Cisco Executive Chairman John Chambers to Step Down

Cisco executive chairman

John Chambers, Cisco Systems executive chairman (NASDAQ:$CSCO), will be not be running for re-election in December. Chambers, who has served on the board since 1993, will be replaced with current Cisco CEO Chuck Robbins.

As CEO from 1995 to 2015, Chambers saw Cisco’s annual sales rise from $1.2 billion to $50 billion. However, the company began to stagnate in 2010 and a double-digit percentage increase hasn’t been seen since.

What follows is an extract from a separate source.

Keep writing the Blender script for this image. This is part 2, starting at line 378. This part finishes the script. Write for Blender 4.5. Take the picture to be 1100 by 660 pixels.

The change is to blame on changes in the internet. Cisco largely formed the backbone of internet technology from the beginning. However, a change to remote, cloud-based computing has left the company behind. Companies like Amazon (NASDAQ:$AMZN) have been using cloud technology to remotely provide services to consumers from central hubs.

Robbins has been looking to steer the company in a new direction, away from the high priced hardware that provided the company’s backbone for so long. Robbins hopes to increase demand by making the products do more for the customers. This includes adding software management and stand-alone services over the internet.

In order to accomplish this, Cisco has made an number of acquisitions including a $320 million purchase of Springpath Inc (Traded Privately), which provides data-center technology. Of particular interest to Cisco is Springpath’s hyperconvergence technology, which allows for server-based storage systems.

Last December, at its annual meeting, the board reduced its size to 11 members, 10 of which act as independent directors. At 68, Chambers is just shy of the Cisco board’s mandatory retirement age of 70.